石橋湛山が読んだ
早川徳次への弔辞

 一方、早川には「誰もが不可能だと考えた」地下鉄建設を実現したというエピソードがある。だが、上記の通り東京にも既に地下鉄構想はあった。なかったのは技術的な裏付けである。実際、早川が路線を出願したころの講演録や論文を読むと、物理的に地下鉄建設が可能か不可能かという議論はしていない。

 埋め立て地である東京都心の地盤は悪いので、地質のよい地下深くにトンネルを建設しなければならない、あるいは地下水位が高いので水を防ぎながら建設するシールドトンネルで工事する必要がある。どちらも技術的難易度が高く、莫大な工事費が必要になるため、建設できたとしても経済的に成り立たない、というのが懐疑派の主張なのである。

 これを覆すために、技術者ではない早川が示したのが日本橋の基礎部の地質データと、まだ舗装されていなかった道路に散水するために、市内各所に掘られていた井戸の水位データであった。

 もちろんお金をかけて試掘調査を行い、より直接的な証拠を示すこともできたかもしれないが、渡航で全財産を使い果たした早川にそのような余裕はなかった。それでも直感と執念で既存のデータにたどり着き、説得に足りる資料を作り上げたのは彼の功績である。

 先述の通り、日本において早川以前にも「地下鉄」という概念は存在した。海外の実例や技術も紹介されてきた。だが、それが事業として成り立つということを具体的に示した初めての人間が早川徳次であった、ということである。

 旧制中学の同窓で、後に内閣総理大臣となる石橋湛山は、早川の葬儀で弔辞を読んでいる。
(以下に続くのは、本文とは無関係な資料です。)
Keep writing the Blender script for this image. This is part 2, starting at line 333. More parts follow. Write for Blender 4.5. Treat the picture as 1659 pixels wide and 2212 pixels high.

「早川徳次なくとも誰かがやがて地下鉄を敷いたであろう。しかし、それはコロンブス出でずとも誰かがやがて米大陸を発見したであろうと言うに等しい。米大陸の存する限りコロンブスの名は亡びざるに等しく、早川徳次の名は我が国に地下鉄の走る限り残るであろう」

 早川が地下鉄の父と呼ばれるのは、彼が地下鉄を生み出した親だからである。彼の子は営団、都営、メトロという養父を経て成長し、今に受け継がれている。やはり早川は、地下鉄の父なのである。